Top 5 stories of 2021

Deer dominate most-read stories on site

Mississippi’s outdoor scene was certainly not lacking in newsworthy stories throughout 2021. It seemed like a month never passed without something of great interest to hunters and fishermen taking place — some good, some not so good, some just interesting.

We looked at MS-Sportsman.com and we came up with the 5 most-read stories of 2021. Hope you enjoy looking back at them.

5. Madison hunter cashes in on rare bird with red-smoke coloration

Justin Hutton of Madison readily admits that he didn’t know what he had the morning of March 19 at about 7 o’clock until he raced over to the gobbler he had just shot, flopping on the ground.

“I looked at him and I thought, ‘What in the world have I just killed?’” Hutton said. “I didn’t realize how special that bird was until then. I jumped on him and was trying to keep him from flopping around, to keep all his feathers intact.”

What Hutton had was perhaps the rarest of the rare: a turkey with plumage that combines two very uncommon color patterns: red- and smoke-phase.

4. Mississippi pastor drops huge Oktibbeha County buck

Michael Baham, a 43-year-old Baptist pastor from Maben, had climbed down from his ladder stand at 5:12 p.m. on Saturday, Jan. 23, to take care of a doe he’d shot 45 minutes earlier.

He took a few steps and saw a raccoon in the a shooting lane, headed in his direction.

“I thought at first it was a coyote, but it was a big coon,” Baham said. “Then, about 40 yards past him in the lane, I saw a deer bobbing its head. I said to myself, ‘That’s a deer, a buck, a monster buck.’ I could tell he was a lot better than an 8-pointer.”

Baham had his Ruger M-77 .30-06 rifle on his shoulder, in a sling, and little by little, as the buck raised and lowered its head over the next minute-and-a-half, he was able to get the rifle to his shoulder and deliver a killing shot at 85 yards.

The huge 11-point buck — a 5×5 main-frame with a single sticker point on the left antler — wound up measuring 163 inches, with an almost 18-inch inside spread, several tines longer than 10 inches and bases that approached 6 inches in circumference.

3. Lyons kills the King of the Forest

A lot of deer hunters in an area of Lowndes County were hunting a legendary buck, so big that one group nicknamed it “King of the Forest.” Most of the clubs around the family land that Thomas Lyons hunts had pictures of the buck and were hot on its trail.

Seems the only ones unaware was Lyon’s family.

“We didn’t know anything about it really; we had a single picture of a big buck, but we’d never seen it and weren’t hunting it at all,” said Lyons, 37, a former high school football coach who is a real estate agent in Biloxi.

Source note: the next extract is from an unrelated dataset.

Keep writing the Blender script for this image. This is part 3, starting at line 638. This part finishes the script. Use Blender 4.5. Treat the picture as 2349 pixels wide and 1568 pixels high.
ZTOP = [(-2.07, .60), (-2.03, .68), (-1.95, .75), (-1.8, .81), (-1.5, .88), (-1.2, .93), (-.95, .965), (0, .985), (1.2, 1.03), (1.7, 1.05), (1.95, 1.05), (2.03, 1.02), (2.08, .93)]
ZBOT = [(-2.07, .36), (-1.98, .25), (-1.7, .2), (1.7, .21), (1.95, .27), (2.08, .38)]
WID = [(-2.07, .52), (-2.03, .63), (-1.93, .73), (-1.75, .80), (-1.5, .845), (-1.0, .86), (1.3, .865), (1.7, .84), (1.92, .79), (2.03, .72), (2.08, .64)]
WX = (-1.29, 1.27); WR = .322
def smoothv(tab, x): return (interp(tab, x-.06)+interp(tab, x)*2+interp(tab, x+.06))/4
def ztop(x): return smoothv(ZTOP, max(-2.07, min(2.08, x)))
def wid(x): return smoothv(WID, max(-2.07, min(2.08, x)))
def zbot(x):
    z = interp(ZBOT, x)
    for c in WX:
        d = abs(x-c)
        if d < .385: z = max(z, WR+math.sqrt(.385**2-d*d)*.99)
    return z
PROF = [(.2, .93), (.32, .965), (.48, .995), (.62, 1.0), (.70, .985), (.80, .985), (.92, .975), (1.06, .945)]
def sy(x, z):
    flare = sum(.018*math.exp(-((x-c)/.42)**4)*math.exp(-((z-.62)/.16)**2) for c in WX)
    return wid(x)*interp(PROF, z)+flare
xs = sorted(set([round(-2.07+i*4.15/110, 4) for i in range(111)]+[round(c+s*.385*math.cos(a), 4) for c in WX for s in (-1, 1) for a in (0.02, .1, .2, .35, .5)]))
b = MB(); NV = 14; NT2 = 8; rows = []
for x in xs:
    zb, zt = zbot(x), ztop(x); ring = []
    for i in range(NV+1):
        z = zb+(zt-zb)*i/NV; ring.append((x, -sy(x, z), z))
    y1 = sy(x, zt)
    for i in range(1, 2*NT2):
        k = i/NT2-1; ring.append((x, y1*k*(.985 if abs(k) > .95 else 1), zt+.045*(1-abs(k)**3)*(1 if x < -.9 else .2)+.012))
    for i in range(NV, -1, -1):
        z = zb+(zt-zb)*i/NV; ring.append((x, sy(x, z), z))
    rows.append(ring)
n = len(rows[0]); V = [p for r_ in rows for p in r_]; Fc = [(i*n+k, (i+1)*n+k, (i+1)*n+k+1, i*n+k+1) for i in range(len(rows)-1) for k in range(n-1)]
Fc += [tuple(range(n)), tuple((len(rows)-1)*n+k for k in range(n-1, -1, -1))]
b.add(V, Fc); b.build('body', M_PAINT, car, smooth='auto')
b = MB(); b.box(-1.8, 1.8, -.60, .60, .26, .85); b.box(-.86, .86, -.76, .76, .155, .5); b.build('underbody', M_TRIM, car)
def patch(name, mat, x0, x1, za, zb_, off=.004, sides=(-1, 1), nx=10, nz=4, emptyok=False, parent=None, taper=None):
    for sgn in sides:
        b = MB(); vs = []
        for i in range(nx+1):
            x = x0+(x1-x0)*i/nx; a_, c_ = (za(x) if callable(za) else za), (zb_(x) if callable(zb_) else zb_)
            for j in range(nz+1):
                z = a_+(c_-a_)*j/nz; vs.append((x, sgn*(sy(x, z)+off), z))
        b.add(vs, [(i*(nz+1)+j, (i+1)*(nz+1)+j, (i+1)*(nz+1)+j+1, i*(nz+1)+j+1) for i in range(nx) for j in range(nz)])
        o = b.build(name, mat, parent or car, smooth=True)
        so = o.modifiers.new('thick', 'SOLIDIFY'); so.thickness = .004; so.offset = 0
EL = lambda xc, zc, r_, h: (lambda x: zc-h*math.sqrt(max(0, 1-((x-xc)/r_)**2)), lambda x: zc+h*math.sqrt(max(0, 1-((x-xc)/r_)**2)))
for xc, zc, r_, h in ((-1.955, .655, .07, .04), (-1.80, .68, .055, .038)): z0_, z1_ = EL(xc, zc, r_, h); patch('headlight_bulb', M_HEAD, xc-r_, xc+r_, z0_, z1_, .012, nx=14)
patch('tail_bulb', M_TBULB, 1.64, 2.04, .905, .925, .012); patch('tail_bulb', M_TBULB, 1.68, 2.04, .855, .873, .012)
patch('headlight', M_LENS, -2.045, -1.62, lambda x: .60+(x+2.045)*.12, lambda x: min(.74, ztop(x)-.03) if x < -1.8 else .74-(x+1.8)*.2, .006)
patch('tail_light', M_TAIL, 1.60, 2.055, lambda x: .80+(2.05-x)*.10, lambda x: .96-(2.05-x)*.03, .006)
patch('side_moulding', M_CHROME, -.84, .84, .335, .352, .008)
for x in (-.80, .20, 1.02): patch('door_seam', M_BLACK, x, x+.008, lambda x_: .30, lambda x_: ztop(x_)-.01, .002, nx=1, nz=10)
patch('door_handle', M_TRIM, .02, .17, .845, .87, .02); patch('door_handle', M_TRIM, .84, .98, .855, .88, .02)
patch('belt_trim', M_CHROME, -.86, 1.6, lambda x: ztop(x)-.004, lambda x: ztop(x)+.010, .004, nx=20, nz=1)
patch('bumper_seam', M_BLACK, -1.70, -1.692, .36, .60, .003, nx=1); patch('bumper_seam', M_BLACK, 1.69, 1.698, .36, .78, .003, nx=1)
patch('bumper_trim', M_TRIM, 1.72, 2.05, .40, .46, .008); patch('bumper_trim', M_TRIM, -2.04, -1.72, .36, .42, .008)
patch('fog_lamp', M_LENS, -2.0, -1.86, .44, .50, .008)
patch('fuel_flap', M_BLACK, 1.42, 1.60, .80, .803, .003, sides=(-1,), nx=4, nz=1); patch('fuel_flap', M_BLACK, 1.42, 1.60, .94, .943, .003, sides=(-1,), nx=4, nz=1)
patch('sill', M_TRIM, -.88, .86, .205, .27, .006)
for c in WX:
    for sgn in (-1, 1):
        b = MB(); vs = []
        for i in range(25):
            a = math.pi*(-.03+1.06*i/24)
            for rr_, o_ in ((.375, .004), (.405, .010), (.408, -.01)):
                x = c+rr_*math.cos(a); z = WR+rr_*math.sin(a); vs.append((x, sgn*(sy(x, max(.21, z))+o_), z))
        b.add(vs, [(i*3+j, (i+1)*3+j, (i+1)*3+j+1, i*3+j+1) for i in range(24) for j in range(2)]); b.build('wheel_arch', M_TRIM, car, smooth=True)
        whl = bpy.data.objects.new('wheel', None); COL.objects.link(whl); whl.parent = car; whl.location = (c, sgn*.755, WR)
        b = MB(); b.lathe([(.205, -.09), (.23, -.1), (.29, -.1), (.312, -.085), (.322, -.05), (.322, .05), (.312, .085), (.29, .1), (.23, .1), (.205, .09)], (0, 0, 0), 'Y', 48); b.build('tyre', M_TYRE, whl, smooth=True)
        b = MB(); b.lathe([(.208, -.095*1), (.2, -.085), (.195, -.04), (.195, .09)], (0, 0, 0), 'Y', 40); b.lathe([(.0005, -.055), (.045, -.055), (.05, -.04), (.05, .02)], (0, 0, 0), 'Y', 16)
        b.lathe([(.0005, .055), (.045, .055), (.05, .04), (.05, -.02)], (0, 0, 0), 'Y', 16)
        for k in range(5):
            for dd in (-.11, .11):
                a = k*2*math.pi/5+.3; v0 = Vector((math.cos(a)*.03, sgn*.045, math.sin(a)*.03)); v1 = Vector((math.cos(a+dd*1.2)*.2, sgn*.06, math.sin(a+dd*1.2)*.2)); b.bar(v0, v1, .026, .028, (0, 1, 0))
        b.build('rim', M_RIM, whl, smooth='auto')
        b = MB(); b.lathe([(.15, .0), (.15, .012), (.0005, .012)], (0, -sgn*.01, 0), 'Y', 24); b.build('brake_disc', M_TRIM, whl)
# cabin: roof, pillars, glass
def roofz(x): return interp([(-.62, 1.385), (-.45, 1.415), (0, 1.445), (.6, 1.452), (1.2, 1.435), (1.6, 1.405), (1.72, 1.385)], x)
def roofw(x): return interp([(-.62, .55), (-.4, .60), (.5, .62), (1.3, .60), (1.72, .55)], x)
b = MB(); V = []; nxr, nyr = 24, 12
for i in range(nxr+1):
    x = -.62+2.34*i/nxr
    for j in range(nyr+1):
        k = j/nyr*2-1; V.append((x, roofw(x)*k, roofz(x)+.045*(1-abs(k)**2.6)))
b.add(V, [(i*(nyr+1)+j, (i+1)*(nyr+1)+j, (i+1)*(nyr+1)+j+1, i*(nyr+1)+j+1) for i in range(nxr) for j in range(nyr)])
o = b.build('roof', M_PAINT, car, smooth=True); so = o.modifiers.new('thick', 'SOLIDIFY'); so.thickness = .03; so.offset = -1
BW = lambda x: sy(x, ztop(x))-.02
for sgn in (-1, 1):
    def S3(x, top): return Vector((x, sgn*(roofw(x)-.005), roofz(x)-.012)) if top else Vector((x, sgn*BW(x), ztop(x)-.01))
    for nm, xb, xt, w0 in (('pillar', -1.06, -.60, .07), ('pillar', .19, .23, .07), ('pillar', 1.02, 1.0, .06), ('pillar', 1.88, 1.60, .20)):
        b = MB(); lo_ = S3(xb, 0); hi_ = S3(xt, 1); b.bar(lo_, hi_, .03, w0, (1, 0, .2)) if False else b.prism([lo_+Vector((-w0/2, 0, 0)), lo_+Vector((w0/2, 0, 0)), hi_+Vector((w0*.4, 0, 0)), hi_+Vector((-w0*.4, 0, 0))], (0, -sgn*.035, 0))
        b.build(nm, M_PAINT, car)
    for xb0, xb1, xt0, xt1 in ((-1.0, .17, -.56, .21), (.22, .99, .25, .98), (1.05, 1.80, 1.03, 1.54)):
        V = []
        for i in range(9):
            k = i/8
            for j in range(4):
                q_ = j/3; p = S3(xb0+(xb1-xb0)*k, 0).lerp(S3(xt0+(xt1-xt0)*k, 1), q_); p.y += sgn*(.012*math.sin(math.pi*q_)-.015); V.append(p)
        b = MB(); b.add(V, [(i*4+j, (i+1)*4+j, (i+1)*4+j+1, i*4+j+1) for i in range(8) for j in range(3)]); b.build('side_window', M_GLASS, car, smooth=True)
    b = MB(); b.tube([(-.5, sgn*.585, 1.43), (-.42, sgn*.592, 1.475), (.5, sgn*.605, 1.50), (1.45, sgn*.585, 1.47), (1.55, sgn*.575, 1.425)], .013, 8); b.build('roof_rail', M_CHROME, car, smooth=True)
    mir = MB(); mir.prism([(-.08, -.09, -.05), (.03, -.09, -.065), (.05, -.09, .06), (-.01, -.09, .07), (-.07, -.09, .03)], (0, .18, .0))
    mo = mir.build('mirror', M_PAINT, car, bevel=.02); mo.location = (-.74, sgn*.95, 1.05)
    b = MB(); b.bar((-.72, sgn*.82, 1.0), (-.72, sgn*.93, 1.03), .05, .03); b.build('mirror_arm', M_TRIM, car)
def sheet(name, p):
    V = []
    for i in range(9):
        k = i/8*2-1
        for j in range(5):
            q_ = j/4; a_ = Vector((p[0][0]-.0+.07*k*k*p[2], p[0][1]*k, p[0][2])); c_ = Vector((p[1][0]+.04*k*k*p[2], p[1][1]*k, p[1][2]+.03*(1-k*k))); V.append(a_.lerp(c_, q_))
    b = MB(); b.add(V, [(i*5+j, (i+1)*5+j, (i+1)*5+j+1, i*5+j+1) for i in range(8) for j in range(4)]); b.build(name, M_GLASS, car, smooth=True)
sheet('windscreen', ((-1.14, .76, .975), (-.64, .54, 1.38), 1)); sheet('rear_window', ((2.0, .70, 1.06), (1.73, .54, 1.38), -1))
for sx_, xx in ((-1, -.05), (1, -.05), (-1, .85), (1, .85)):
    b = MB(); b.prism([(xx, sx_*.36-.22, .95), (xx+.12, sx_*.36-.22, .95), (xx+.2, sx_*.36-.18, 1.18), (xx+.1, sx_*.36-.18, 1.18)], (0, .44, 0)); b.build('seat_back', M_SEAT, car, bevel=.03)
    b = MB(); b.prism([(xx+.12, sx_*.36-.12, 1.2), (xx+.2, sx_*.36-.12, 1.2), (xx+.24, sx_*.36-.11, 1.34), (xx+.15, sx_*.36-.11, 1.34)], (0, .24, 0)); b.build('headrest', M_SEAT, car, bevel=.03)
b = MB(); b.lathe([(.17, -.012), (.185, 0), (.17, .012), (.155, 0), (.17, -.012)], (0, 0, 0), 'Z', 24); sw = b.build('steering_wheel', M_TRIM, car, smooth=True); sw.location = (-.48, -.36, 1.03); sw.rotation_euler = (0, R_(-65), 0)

Lyons first saw the buck on a warm Dec. 11 afternoon hunt, the last day of the deer’s life.

“My wife, Claire, and I had driven up to Starkville for a Mississippi State football game the next day, and she was working remotely on the internet,” Lyons said. “I was sitting around bored. It was like 70 degrees outside, but I told her I was going to drive over to Columbus and go sit it in a stand to kill some time.”

He killed a lot more than that. He dropped the royal buck, its head crowned by a 20-point, 187-inch rack, leaving him with one of the oddest hunting photos you’ll ever see and best stories you’ll ever hear.

2. Newton County gives up trophy buck to Hollingsworth

Cody Hollingsworth of Lawrence spotted a main frame 10-point on his game cameras last year at his deer club in Newton County. They had the buck on game cameras in September and October of 2020 before the buck vanished. Nobody knew exactly what happened to him or if he’d been killed. If he had died nobody owned up to the deed.

“He showed back up in September and I had him on camera through October,” Hollingsworth said. “I decided to take the camera out so that I could stay out of the area and not alert the buck to my presence during this season.”

Hollinsworth was going to go to another stand last Monday, Dec. 13, and planned to film another buck if he could, but plans changed and he went to the area where the big buck was, primarily due to the wind direction. As it turned out the buck came out at 4:45 and Hollinsworth promptly inserted a surgical precision strike with his Weatherby .270 short-magnum.

1. Mississippi’s deer seasons for 2021-22

Steve Brown of Starkville has been bowhunting since he was 11 years old, and he’s never been more excited about the Mississippi’s bow season for deer as he is this year. He is an avid bowhunter who hunts across the country, but the last few years, the October bow season in his home state has been especially productive.

“I’m getting pictures of good bucks on my mineral sites, and it’s really fun watching them grow their antlers through the summer and fall,” Brown said. “We only shoot mature deer, so we’ve got quite an inventory of older bucks built up, and I’m confident that I’ll have opportunities to harvest some mature, trophy bucks this fall if the conditions continue as they are.”